Posteriormente, em razão do volume de serviço obtido com tal tarefa, bem como pela demora de se estabelecer contato com cada um dos estabelecimentos separadamente, foi operacionalizado um procedimento preparatório de inquérito civil com todos os estabelecimentos de cada Município que ainda não haviam sido investigados, realizando uma única audiência para o compromisso de ajustamento de conduta. Aos ausentes, o procedimento é desmembrado, continuando a tramitar para nova tentativa de acordo ou ajuizamento de ação civil pública de natureza cognitiva.
Com o compromisso realizado, arquiva-se o procedimento investigatório, enviando-o ao Egrégio Conselho Superior do Ministério Público, que tem homologado tais expedientes.
No despacho de arquivamento e determinação de envio ao Conselho Superior, determinamos também o envio de ofícios, com cópia do compromisso, ao Conselho Tutelar e às Polícias Civil e Militar, para ciência, fiscalização e eventuais providências.
Caso o comerciante não compareça à audiência, antes do ajuizamento da ação civil pública de conhecimento, visando a cominação de obrigações de fazer exatamente iguais àquelas assumidas no compromisso de ajustamento de conduta, determinamos vistoria do Conselho Tutelar no local, para aferir os produtos comercializados e a disposição da mesa de bilhar. Com a resposta, geralmente notificamos, ainda mais uma vez, o comerciante, dando-lhe nova chance de assunção do compromisso extrajudicial.
Caso não seja possível, pela segunda vez, a celebração do pacto extrajudicial, optaríamos pelo ajuizamento da ação civil pública cognitiva, o que ainda não foi feito, porque todos têm aceitado o compromisso.
Por vezes, o Ministério Público participa da fiscalização efetuada pelo Conselho Tutelar acerca do cumprimento dos TAC's.
Quando há descumprimento, noticiado pelos órgãos de fiscalização, ou descoberto em procedimentos corriqueiros em trâmite pela Egrégia Vara da Infância e da Juventude, como, por exemplo, na oitiva informal de adolescentes infratores, que acabam por "denunciar" algum comerciante que lhes vendera os produtos proibidos no compromisso de ajustamento de conduta, o caminho é o ajuizamento da ação de execução por quantia certa contra devedor solvente, cobrando-se a multa diária.
Se a hipótese for de não afixação do cartaz ou não retirada da mesa de bilhar, também é possível o ajuizamento de ação de execução de obrigação de fazer.
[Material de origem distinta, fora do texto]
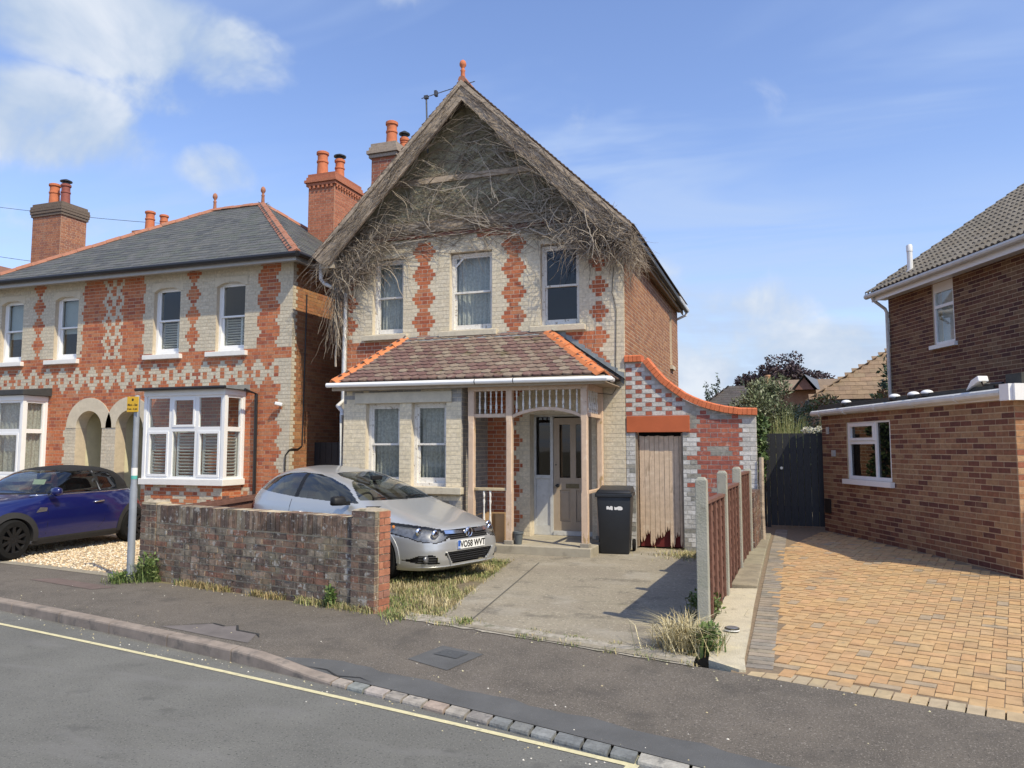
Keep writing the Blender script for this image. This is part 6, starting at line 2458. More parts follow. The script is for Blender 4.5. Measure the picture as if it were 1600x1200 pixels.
# dark brick pier and an old timber post where the fence meets the wall
pr = thing('brick_pier', 'short dark brick pier with an old timber post at the end of the brown fence', 'pier', (-0.5, 12.2, 0), radians(90) - math.atan(0.053))
PP = Pieces('brick', m_brick_w, 60)
for r in range(14):
    brick_wall(PP, (-0.45, -0.10, 0), (1, 0, 0), (0, -1, 0), 1.12, r * 0.075, r * 0.075 + 0.075, None, lambda rr, u, z: rng.choice([(0.16, 0.085, 0.06), (0.19, 0.10, 0.07), (0.13, 0.07, 0.055)]), depth=0.2)
b = MB()
b.box(-0.44, 0.66, -0.092, 0.09, -0.1, 1.04)
b.build('pier_core', m_mortar_w, pr)
PP.flush(pr)
b = MB()
b.tube([(0.75, -0.13, 0.0), (0.74, -0.12, 0.7), (0.76, -0.13, 1.55)], [0.05, 0.045, 0.04], 7)
b.build('timber_post', m_oldwood, pr)
# low brown fence between the two forecourts
lf = thing('low_fence', 'low brown wooden fence between the gravel forecourt and the silver car', 'fence', (-8.2, 8.35, 0), radians(90))
for k in range(30):
    b = MB()
    b.box(k * 0.15, k * 0.15 + 0.143, -0.012, 0.008, 0.05, 0.86 + 0.04 * k * 0.15)
    b.build('board', m_fence, lf)
b = MB()
b.bar((0, -0.03, 0.80), (4.5, -0.03, 0.98), 0.035, 0.06)
b.bar((0, -0.03, 0.25), (4.5, -0.03, 0.25), 0.035, 0.06)
b.build('rail', m_fence, lf)
for x in (0.0, 1.5, 3.0, 4.45):
    b = MB()
    b.box(x - 0.04, x + 0.04, 0.009, 0.08, -0.1, 0.95)
    b.build('post', m_fence, lf)
# black gate across the end of the neighbour's drive
bk = thing('black_gate', 'tall black boarded gate at the far end of the paved drive', 'gate', (0.15, 15.58, 0.2), world=True)
m_gb = mat('charcoal_gate', (0.022, 0.024, 0.029), 0.55, 0.12, 8, 0.2, 40)
k = 0
x = -0.24
while x < 0.66:
    b = MB()
    b.box(x, x + 0.118, 15.57, 15.592, 0.23, 1.98)
    b.build('plank', m_gb, bk)
    x += 0.123
b = MB()
b.box(-0.31, -0.245, 15.54, 15.62, 0.1, 2.02)
b.build('gate_post', m_gb, bk)
x = -0.56
while x < -0.33:
    b = MB()
    b.box(x, x + 0.118, 15.60, 15.62, 0.2, 1.97)
    b.build('plank', m_gb, bk)
    x += 0.123
b = MB()
b.box(-0.24, 0.73, 15.594, 15.63, 0.5, 0.6)
b.box(-0.24, 0.73, 15.594, 15.63, 1.6, 1.7)
b.build('ledge', m_gb, bk)
b = MB()
b.lathe([(0.018, 0.0), (0.018, -0.03), (0.028, -0.035), (0.028, -0.05)], (-0.03, 15.57, 1.32), 10, 'y')
b.build('handle', mat('steel', (0.55, 0.55, 0.55), 0.3, 0.05, 10, metal=0.9), bk)


# ================================================================== CARS
import numpy as np


def smooth_interp(zq, zk, vk, sig=0.02):
    zz = np.linspace(zk[0], zk[-1], 700)
    v = np.interp(zz, zk, vk)
    dz_ = zz[1] - zz[0]
    n = max(1, int(3 * sig / dz_))
    k = np.exp(-0.5 * (np.arange(-n, n + 1) * dz_ / sig) ** 2)
    k /= k.sum()
    pad_l = 2 * v[0] - v[1:n + 1][::-1]
    pad_r = 2 * v[-1] - v[-n - 1:-1][::-1]
    v = np.convolve(np.concatenate([pad_l, v, pad_r]), k, 'valid')
    return np.interp(zq, zz, v)


def inside(poly, x, y):
    r = False
    j = len(poly) - 1
    for i in range(len(poly)):
        xi, yi = poly[i]
        xj, yj = poly[j]
        if (yi > y) != (yj > y) and x < (xj - xi) * (y - yi) / (yj - yi) + xi:
            r = not r
        j = i
    return r


class CarShell:
    """Body as a stack of closed plan contours; faces are then sorted into parts."""

    def __init__(self, front, rear, width, expo, umid, NL=240, NQ=84):
        zk = sorted(set([p[0] for p in front] + [p[0] for p in rear]))
        z0, z1 = zk[0], zk[-1]
        zd = np.linspace(z0, z1, 2400)
        f = smooth_interp(zd, *zip(*front), sig=0.012)
        r = smooth_interp(zd, *zip(*rear), sig=0.012)
        w = smooth_interp(zd, *zip(*width), sig=0.014)
        m = smooth_interp(zd, *zip(*umid), sig=0.03)
        e = smooth_interp(zd, *zip(*expo), sig=0.03)
        cost = np.concatenate([[0], np.cumsum(np.abs(np.diff(zd)) * 1.4 + 0.55 * np.abs(np.diff(f)) + 0.3 * np.abs(np.diff(r)) + 0.6 * np.abs(np.diff(w)))])
        tq = np.linspace(0, cost[-1], NL)
        zs = np.interp(tq, cost, zd)
        self.pts = []
        self.zs = zs
        self.fn = (zd, f, r, w)
        for z in zs:
            ff, rr, ww, mm, ee = [float(np.interp(z, zd, q)) for q in (f, r, w, m, e)]
            ring = []
            quads = []
            for a in (ff - mm, mm - rr):
                th = np.linspace(0, pi / 2, 160)
                x = a * np.cos(th) ** (2 / ee)
                y = ww * np.sin(th) ** (2 / ee)
                s = np.concatenate([[0], np.cumsum(np.hypot(np.diff(x), np.diff(y)))])
                q = np.linspace(0, s[-1], NQ + 1)
                quads.append((np.interp(q, s, x), np.interp(q, s, y)))
            (fx_, fy_), (rx_, ry_) = quads
            ring += [(mm + fx_[i], fy_[i], z) for i in range(NQ)]                    # front centre -> left side
            ring += [(mm - rx_[NQ - i], ry_[NQ - i], z) for i in range(NQ)]           # left side -> rear centre
            ring += [(mm - rx_[i], -ry_[i], z) for i in range(NQ)]                    # rear centre -> right side
            ring += [(mm + fx_[NQ - i], -fy_[NQ - i], z) for i in range(NQ)]          # right side -> front centre
            self.pts.append(ring)
        self.n = len(self.pts[0])

    def half_width(self, z):
        return float(np.interp(z, self.fn[0], self.fn[3]))

    def front_u(self, z):
        return float(np.interp(z, self.fn[0], self.fn[1]))

    def sort(self, classify):
        parts = {}
        n = self.n
        P = self.pts
        for i in range(len(P) - 1):
            for k in range(n):
                q = (P[i][k], P[i][(k + 1) % n], P[i + 1][(k + 1) % n], P[i + 1][k])
                a = Vector(q[2]) - Vector(q[0])
                c_ = Vector(q[3]) - Vector(q[1])
                nr = a.cross(c_)
                if nr.length < 1e-10:
                    nr = Vector((0, 0, 1))
                nr.normalize()
                cx = sum(p[0] for p in q) / 4
                cy = sum(p[1] for p in q) / 4
                cz = sum(p[2] for p in q) / 4
                nm = classify(cx, cy, cz, nr)
                if nm:
                    parts.setdefault(nm, []).append((i, k))
        parts.setdefault('body', []).append('cap')
        return parts

    def mesh(self, name, faces, m, parent, inset=0.0, thick=0.0):
        n = self.n
        idx, vs, fs = {}, [], []

        def vid(i, k):
            k %= n
            if (i, k) not in idx:
                idx[(i, k)] = len(vs)
                vs.append(self.pts[i][k])
            return idx[(i, k)]
        for f in faces:
            if f == 'cap':
                L = len(self.pts) - 1
                fs.append(tuple(vid(L, k) for k in range(n)))
                continue
            i, k = f
            fs.append((vid(i, k), vid(i, k + 1), vid(i + 1, k + 1), vid(i + 1, k)))
        me = bpy.data.meshes.new(name)
        me.from_pydata(vs, [], fs)
        me.polygons.foreach_set('use_smooth', [True] * len(me.polygons))
        me.update()
        if inset:
            nor = [v.normal.copy() for v in me.vertices]
            for v, q in zip(me.vertices, nor):
                v.co -= q * inset
            me.update()
        me.materials.append(m)
        o = bpy.data.objects.new(name, me)
        COL.objects.link(o)
        o.parent = parent
        return o


m_tyre = mat('tyre_rubber', (0.012, 0.012, 0.012), 0.9, 0.2, 20, 0.3, 60, spec=0.15)
m_alloy = mat('alloy', (0.55, 0.55, 0.56), 0.35, 0.08, 8, metal=0.8)
m_blkplastic = mat('black_plastic', (0.012, 0.012, 0.013), 0.5, 0.1, 10, spec=0.3)
m_chrome = mat('chrome', (0.75, 0.76, 0.78), 0.12, 0.0, metal=1.0)
m_carglass = glass_mat('car_glass', (0.62, 0.68, 0.66), 0.06, (0.02, 0.022, 0.024), 1.25)
m_carglass_dk = glass_mat('tinted_car_glass', (0.30, 0.34, 0.35), 0.25, (0.012, 0.014, 0.016), 1.3)
m_lamp = glass_mat('lamp_glass', (0.93, 0.94, 0.95), 0.04, (0.3, 0.3, 0.3), 0.55)
m_lampbowl = mat('lamp_bowl', (0.20, 0.205, 0.215), 0.35, 0.35, 25, metal=0.5)
m_redlamp = mat('red_lamp', (0.16, 0.012, 0.010), 0.2, 0.1, 10, coat=1.0)
m_cabin = mat('cabin_dark', (0.022, 0.022, 0.024), 0.8, 0.2, 10)
m_seat = mat('seat_cloth', (0.22, 0.19, 0.16), 0.9, 0.2, 20)


def wheel(root, u, side, y, r, wd, m_rim, spokes, turn=0.0, double=False):
    b = MB()
    s = side
    b.lathe([(r * 0.66, -wd / 2), (r * 0.90, -wd / 2), (r * 0.985, -wd * 0.36), (r, -wd * 0.2), (r, wd * 0.2), (r * 0.985, wd * 0.36), (r * 0.90, wd / 2), (r * 0.66, wd / 2)], (0, 0, 0), 36, 'y', cap=False)
    w_ = b.build('wheel', m_tyre, root, smooth=True, auto=0.7)
    w_.location = (u, y, r)
    w_.rotation_euler = (0, 0, turn)
    b = MB()
    b.lathe([(r * 0.70, s * wd * 0.40), (r * 0.70, s * wd * 0.47), (r * 0.66, s * wd * 0.48), (r * 0.63, s * wd * 0.40), (r * 0.62, s * wd * 0.0), (r * 0.10, s * wd * 0.02)], (0, 0, 0), 36, 'y', cap=False)
    b.build('rim', m_rim, w_, smooth=True, auto=0.5)
    for k in range(spokes):
        a = 2 * pi * k / spokes + 0.3
        for off in ((-0.06, 0.06) if double else (0.0,)):
            b = MB()
            p0 = Vector((cos(a) * r * 0.12, s * wd * 0.36, sin(a) * r * 0.12))
            p1 = Vector((cos(a + off) * r * 0.655, s * wd * 0.42, sin(a + off) * r * 0.655))
            b.bar(p0, p1, 0.030 if double else 0.05, 0.03, upv=(0, 1, 0))
            b.build('spoke', m_rim, w_, bevel=0.005)
    b = MB()
    b.lathe([(r * 0.17, s * wd * 0.1), (r * 0.17, s * wd * 0.40), (r * 0.10, s * wd * 0.44), (0.004, s * wd * 0.44)], (0, 0, 0), 16, 'y')
    b.build('hub_cap', m_rim, w_, smooth=True, auto=0.6)
    return w_


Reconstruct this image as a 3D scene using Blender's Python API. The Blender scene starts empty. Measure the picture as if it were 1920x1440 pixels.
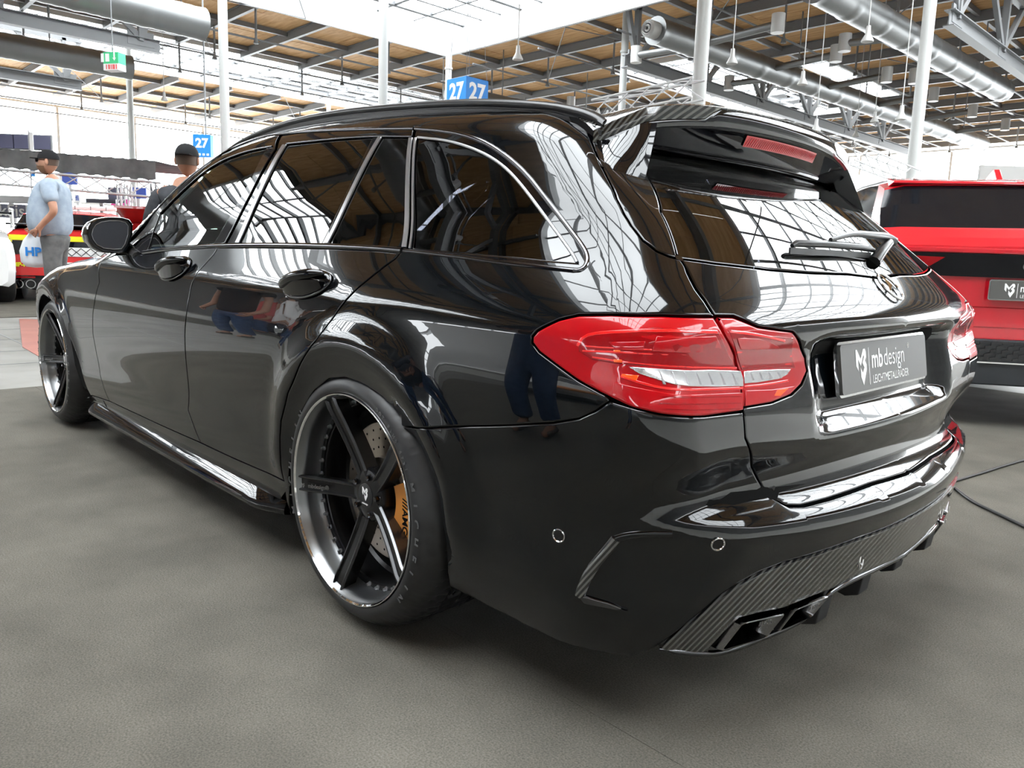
import bpy, bmesh, math, random
import numpy as np
from mathutils import Vector, Matrix, geometry
random.seed(7); rng=np.random.default_rng(5)
PI=math.pi
sc=bpy.context.scene
COL=sc.collection
# ---------------------------------------------------------------- camera, sky, exposure
CAMP=np.array([-1.60091, 1.90552, 0.95111]); YAW,PITCH,ROLL=(-0.772178, -0.14725, 0.034173)
FLEN=1434.572; CX,CY=968.56,692.06
def cam_axes():
    f=np.array([math.cos(YAW)*math.cos(PITCH),math.sin(YAW)*math.cos(PITCH),math.sin(PITCH)])
    r=np.cross(f,[0,0,1]);r/=np.linalg.norm(r);u=np.cross(r,f)
    c,s=math.cos(ROLL),math.sin(ROLL)
    return f,c*r+s*u,-s*r+c*u
CF,CR,CU=cam_axes()
cam=bpy.data.cameras.new('camera');camo=bpy.data.objects.new('camera',cam);COL.objects.link(camo)
m=Matrix.Identity(4)
for i in range(3):
    m[i][0]=CR[i];m[i][1]=CU[i];m[i][2]=-CF[i];m[i][3]=CAMP[i]
camo.matrix_world=m
cam.sensor_fit='HORIZONTAL';cam.sensor_width=36;cam.lens=FLEN/1920*36
cam.shift_x=-(CX-960)/1920;cam.shift_y=(CY-720)/1920
cam.clip_start=.05;cam.clip_end=500
sc.camera=camo
w=bpy.data.worlds.new('overcast_sky');sc.world=w;w.use_nodes=True
bg=w.node_tree.nodes['Background'];bg.inputs[0].default_value=(.93,.97,1,1);bg.inputs[1].default_value=20.0
sc.view_settings.view_transform='Standard';sc.view_settings.look='None'
sc.view_settings.exposure=-0.45;sc.view_settings.gamma=1;sc.view_settings.use_curve_mapping=False
cy_=sc.cycles
cy_.max_bounces=7;cy_.diffuse_bounces=3;cy_.glossy_bounces=4;cy_.transmission_bounces=6;cy_.transparent_max_bounces=16
cy_.caustics_reflective=False;cy_.caustics_refractive=False;cy_.sample_clamp_indirect=6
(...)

Quando há notícia da venda de bebidas ou cigarros, temos ainda requisitado inquérito policial para apurar o fato, ou, se os elementos de convicção já existirem, denunciar o infrator, tipificando a conduta no art. 243, do Estatuto da Criança e do Adolescente, por considerarmos o tipo mais específico em relação ao outro que trata do mesmo assunto, não obstante a doutrina mais abalizada e a jurisprudência na sua maioria entenderem correta a tipificação, no caso de bebida alcoólica, na figura contravencional (art. 63, I, da Lei das Contravenções Penais). Quanto ao não cumprimento das obrigações referentes ao jogo de bilhar ou sinuca, além da medida cível executória, temos também representado ao Egrégio Juízo da Infância e da Juventude, pela infração administrativa do art. 258, do Estatuto da Criança e do Adolescente.
Em todas as medidas judiciais, o sucesso, em 1ª instância, foi atingido, mas ainda não obtivemos resposta do 2º grau, em razão de recursos interpostos.
O trabalho, temos consciência, é longo e difícil, até porque as drogas lícitas e o jogo de bilhar são bastante aceitáveis na sociedade, constituindo muitas vezes até mesmo um modo de inserção do jovem, do adolescente e do pré-adolescente (criança ainda) na sociedade e na comunidade.
É um trabalho, como costumamos dizer, de "formiguinha", já que, pelo exemplo do colega José Heitor, verificamos que demorará ao menos uns dez anos para atingir os seus objetivos. Mas, por enquanto, achamos que é a melhor maneira de dar efetividade aos artigos 80 e 81 do Estatuto, sob pena de constituírem, infelizmente, o melhor exemplo, do que a teoria do direito não aceita, de revogação da lei pelo costume ("esta lei não pegou...").
O próximo passo, no nosso pensar, será tentar em Monte Aprazível, daqui em diante, efetivar os incisos I, IV, V e VI, do artigo 81, do ECA, nos mesmos moldes aqui tratados.